Data, data everywhere! Using it wisely to give us the evidence we need.

Mary Hartshorne, I CAN’s Head of Evidence, explains why using evidence is so important, and how it has shaped I CAN in becoming an ‘outcomes focused organisation’.

Temperatures have been rising over the past few centuries, whilst at the same time the numbers of pirates have been decreasing.

Thus pirates cool the world and global warming is a hoax.

In an era of #FakeNews, it can be easy to use data to make spurious claims! But at a time when resources are scarce, it has never been more important that we have the evidence we need to make best use of them.

I’m just back from my summer holidays travelling around Europe and, like many people, I used the ratings on Trip Advisor to guide some of my choices. Our last few days found us driving through France, skirting east of Paris on our way north. Looking for a stop en route, I found that the top attraction for the area to be the Walt Disney Studios Park, with 85% of visitors rating it very good or excellent. Strong evidence that it’s going to satisfy. However, probably not surprisingly, I was more tempted by the 93% of people who felt similarly strongly about the nearby chateau of Champs sur Marne – rated fourth best attraction.

As Head of Evidence at I CAN, I need no convincing of the importance of evidence – but looking at the whole picture is important. Data alone doesn’t tell the whole story, understanding of local needs are also key. This was one of the key messages that Tom McBride, Director of Evidence for the Early Intervention Foundation (EIF), pointed out the EIF conference in May of this year. In this instance, my local needs definitely didn’t include a visit to a theme park despite evidence to its popularity!

In his presentation ‘Does Evidence Matter?’ Tom also stressed the importance of different types of evidence. Randomised Control Trials (RCTs) for example, can tell you something has worked somewhere, but not why.  This resonates strongly with I CAN’s evaluation approach.

Over the last eight years or so, I CAN has become an ‘outcomes focused organisation’. With a strong record in developing practical programmes that work for schools and settings, we have increasingly ensured that we have the evidence to show improved outcomes for children and young people. This mirrors a more general focus on evidence-based practice across health and education, and in particular in relation to children with special educational needs (SEN).

The 2010 Ofsted special educational needs and disability review found that too often people focused on whether or not support was put in place, rather than whether it was effective. More specifically for children and young people with speech, language and communication needs (SLCN), in 2012 the Better Communication Research Programme found there to be a number of well-used interventions that had little evidence to support their implementation in practice. Both of these reports have been the catalyst to an increased focus on impact, welcomed by many.

The strong recommendation arising out of these reports has been around making sure we have evidence for interventions that work in practice.
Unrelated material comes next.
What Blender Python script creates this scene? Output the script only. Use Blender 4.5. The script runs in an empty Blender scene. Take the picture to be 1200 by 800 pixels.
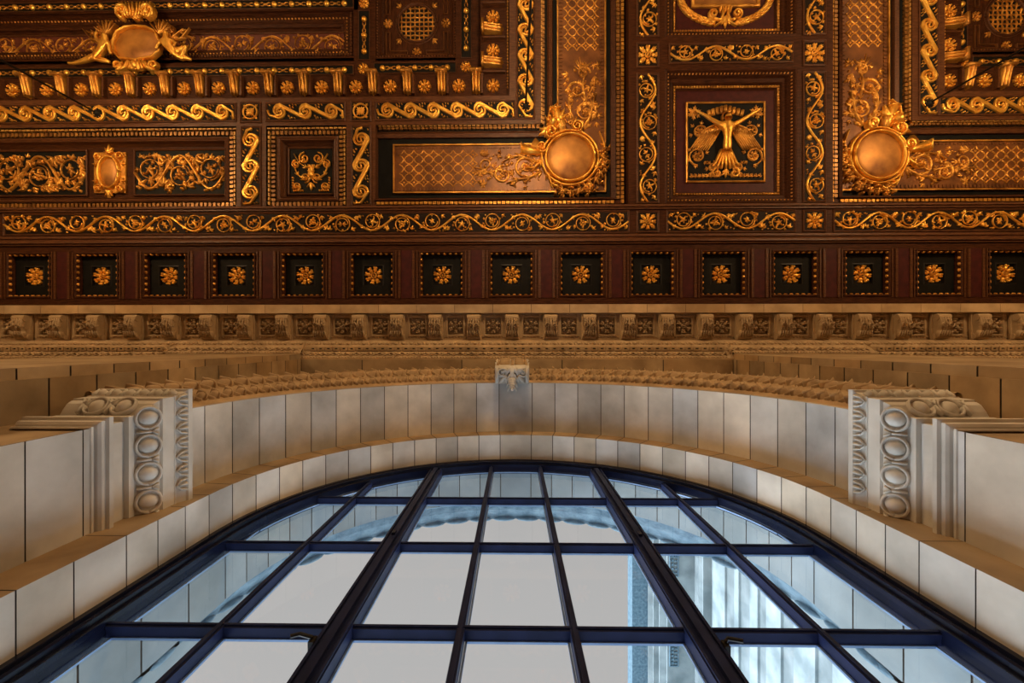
import bpy, math, random
from mathutils import Vector, Matrix
random.seed(7)
PI = math.pi
C = bpy.context.scene.collection
sc = bpy.context.scene

# ------------------------------------------------------------------ camera
FOC, CX, CY = 540.34, 593.87, 403.47
TILT, YAW, ROLL = 0.0012, 0.0169, -0.0005
RM = (Matrix.Rotation(TILT, 3, 'X') @ Matrix.Rotation(YAW, 3, 'Y') @ Matrix.Rotation(ROLL, 3, 'Z'))
RT = RM.transposed()
cam = bpy.data.cameras.new('camera')
cob = bpy.data.objects.new('camera', cam); C.objects.link(cob)
cam.sensor_width = 36; cam.lens = 36 * FOC / 1200
cam.shift_x = (600 - CX) / 1200; cam.shift_y = (CY - 400) / 1200
cam.clip_end = 500; cam.clip_start = .02
cx_, cy_, cz_ = RT @ Vector((1, 0, 0)), RT @ Vector((0, -1, 0)), RT @ Vector((0, 0, -1))
cob.matrix_world = Matrix(((cx_.x, cy_.x, cz_.x, 0), (cx_.y, cy_.y, cz_.y, 0), (cx_.z, cy_.z, cz_.z, 0), (0, 0, 0, 1)))
sc.camera = cob

def ray(px, py, z):
    d = RT @ Vector(((px - CX) / FOC, (py - CY) / FOC, 1))
    return d.x * z / d.z, d.y * z / d.z
def wx(px, z, py=250): return ray(px, py, z)[0]
def wy(py, z, px=600): return ray(px, py, z)[1]

# ------------------------------------------------------------------ materials
def nodes(name):
    m = bpy.data.materials.new(name); m.use_nodes = True
    nt = m.node_tree; return m, nt, nt.nodes['Principled BSDF']
def mat(name, c1, c2=None, scale=4, rough=.5, metal=0, bump=0, bscale=30, stretch=None, spec=.5, detail=5, tone=0):
    m, nt, b = nodes(name)
    N, L = nt.nodes.new, nt.links.new
    b.inputs['Roughness'].default_value = rough
    b.inputs['Metallic'].default_value = metal
    b.inputs['Specular IOR Level'].default_value = spec
    co = N('ShaderNodeTexCoord'); mp = N('ShaderNodeMapping'); L(co.outputs['Object'], mp.inputs['Vector'])
    if stretch: mp.inputs['Scale'].default_value = stretch
    if c2 is None: c2 = c1
    nz = N('ShaderNodeTexNoise'); nz.inputs['Scale'].default_value = scale; nz.inputs['Detail'].default_value = detail
    L(mp.outputs['Vector'], nz.inputs['Vector'])
    cr = N('ShaderNodeValToRGB'); cr.color_ramp.elements[0].position = .32; cr.color_ramp.elements[1].position = .68
    cr.color_ramp.elements[0].color = (*c1, 1); cr.color_ramp.elements[1].color = (*c2, 1)
    L(nz.outputs['Fac'], cr.inputs['Fac'])
    out = cr.outputs['Color']
    if tone:
        at = N('ShaderNodeAttribute'); at.attribute_name = 'tone'
        mx = N('ShaderNodeMix'); mx.data_type = 'RGBA'; mx.blend_type = 'MULTIPLY'; mx.inputs['Factor'].default_value = 1
        L(out, mx.inputs['A']); L(at.outputs['Color'], mx.inputs['B']); out = mx.outputs['Result']
    L(out, b.inputs['Base Color'])
    if bump:
        n2 = N('ShaderNodeTexNoise'); n2.inputs['Scale'].default_value = bscale; n2.inputs['Detail'].default_value = 3
        L(mp.outputs['Vector'], n2.inputs['Vector'])
        bp = N('ShaderNodeBump'); bp.inputs['Strength'].default_value = bump; bp.inputs['Distance'].default_value = .02
        L(n2.outputs['Fac'], bp.inputs['Height']); L(bp.outputs['Normal'], b.inputs['Normal'])
    return m

WOOD = mat('dark_walnut', (.024, .0075, .003), (.070, .023, .0085), 5, .5, bump=.35, bscale=14, stretch=(1, 6, 6), spec=.12)
WOODV = mat('dark_walnut_crosswise', (.024, .0075, .003), (.070, .023, .0085), 5, .5, bump=.35, bscale=14, stretch=(6, 1, 6), spec=.12)
WOODL = mat('brown_walnut', (.045, .015, .0055), (.115, .042, .015), 6, .42, bump=.3, bscale=18, stretch=(1, 7, 7), spec=.28)
RED = mat('oxblood_paint', (.032, .0045, .005), (.06, .009, .008), 7, .55, spec=.25)
REDB = mat('red_brown_paint', (.075, .019, .012), (.13, .036, .022), 8, .5, spec=.3)
BLACK = mat('black_paint', (.0035, .0035, .0032), (.008, .008, .007), 6, .6, spec=.15)
DARK = mat('dark_umber_ground', (.008, .004, .0025), (.016, .008, .004), 8, .6, spec=.15)
GOLD = mat('gilding', (.70, .31, .038), (1.0, .60, .11), 3.5, .33, metal=.78, bump=.7, bscale=22)
GOLDD = mat('worn_gilding', (.30, .12, .018), (.85, .44, .08), 3, .36, metal=.7, bump=.7, bscale=22)
BRONZE = mat('bronze_paint', (.10, .036, .011), (.22, .085, .024), 3, .42, metal=.3, bump=.2, bscale=20)
COPPER = mat('coppery_disc', (.18, .065, .012), (.55, .25, .05), 1.8, .5, metal=.4)
STONE = mat('limestone', (.40, .378, .325), (.70, .675, .605), 1.3, .62, bump=.18, bscale=9, tone=1, detail=9)
STONEC = mat('lamp_tinted_carved_limestone', (.31, .215, .115), (.48, .345, .195), 2.2, .6, bump=.5, bscale=14, spec=.3)  # same stone as the jambs; warm lamplight brown put into the colour
STONEW = mat('lamp_tinted_limestone', (.245, .168, .09), (.43, .315, .18), 1.9, .6, bump=.2, bscale=8, tone=1, detail=9, spec=.3)  # limestone again, the lamps' warm tint on room-facing stone put into its colour
JOINT = mat('mortar_joint', (.07, .055, .042), (.11, .09, .07), 6, .9)
EXT = mat('exterior_marble', (.18, .225, .235), (.35, .405, .415), .9, .6, bump=.3, bscale=6, tone=1, detail=9)
EXTC = mat('rough_exterior_marble', (.07, .14, .195), (.17, .27, .33), 6, .7, bump=.8, bscale=20)
METAL = mat('navy_painted_metal', (.0035, .006, .020), (.006, .010, .034), 4, .25, spec=.3)
METALB = mat('navy_bar_paint', (.011, .017, .052), (.018, .027, .085), 4, .4, spec=.12)
METALL = mat('sky_glint_bead_metal', (.16, .26, .46), (.25, .38, .60), 4, .3, metal=.3)  # light blue stands in for the sky reflected along the pane bevels
IRON = mat('black_iron', (.006, .0055, .005), (.01, .009, .008), 5, .5, spec=.25)
FLOORM = mat('terracotta_floor', (.16, .075, .04), (.24, .12, .07), 3, .4)
DASH = mat('gilt_dash_paint', (.30, .14, .03), (.60, .33, .075), 4, .5, metal=.2)
DENT = mat('dentil_gilding', (.14, .055, .014), (.40, .19, .04), 4, .42, metal=.4)
BRASS = mat('chandelier_brass', (.5, .3, .09), (.7, .42, .14), 3, .35, metal=.8)
def glass():
    m, nt, b = nodes('window_glass'); N, L = nt.nodes.new, nt.links.new
    nt.nodes.remove(b)
    t = N('ShaderNodeBsdfTransparent'); t.inputs['Color'].default_value = (.95, .97, .98, 1)
    g = N('ShaderNodeBsdfGlossy'); g.inputs['Roughness'].default_value = .03
    f = N('ShaderNodeLayerWeight'); f.inputs['Blend'].default_value = .5
    pw = N('ShaderNodeMath'); pw.operation = 'POWER'; pw.inputs[1].default_value = 5; L(f.outputs['Facing'], pw.inputs[0])
    ml = N('ShaderNodeMath'); ml.operation = 'MULTIPLY_ADD'; ml.inputs[1].default_value = .7; ml.inputs[2].default_value = .03; L(pw.outputs[0], ml.inputs[0])
    x = N('ShaderNodeMixShader'); L(ml.outputs[0], x.inputs['Fac']); L(t.outputs[0], x.inputs[1]); L(g.outputs[0], x.inputs[2])
    L(x.outputs[0], nt.nodes['Material Output'].inputs['Surface'])
    return m
GLASS = glass()
def glow():
    m, nt, b = nodes('lit_bulb'); b.inputs['Emission Color'].default_value = (1, .62, .28, 1); b.inputs['Emission Strength'].default_value = 8
    b.inputs['Base Color'].default_value = (1, .8, .5, 1); return m
BULB = glow()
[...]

In turn we’ve seen an increase in databases such as the Education Endowment Foundation (EEF) Teaching and Learning Toolkit, the EIF Guidebook , and specifically for children’s SLCN the What Works database of interventions.  I CAN’s own approach to evaluation approach is centred on a theory of change which helps us show how our programmes contribute to outcomes for children and young people – drawing on a range of both quantitative and qualitative data. Demonstrating outcomes for children is even more vital as evidence shows us that the number of children and young people reported with SLCN increased over the last year, but thankfully in our field, we know this is nothing to do with the decrease in pirates!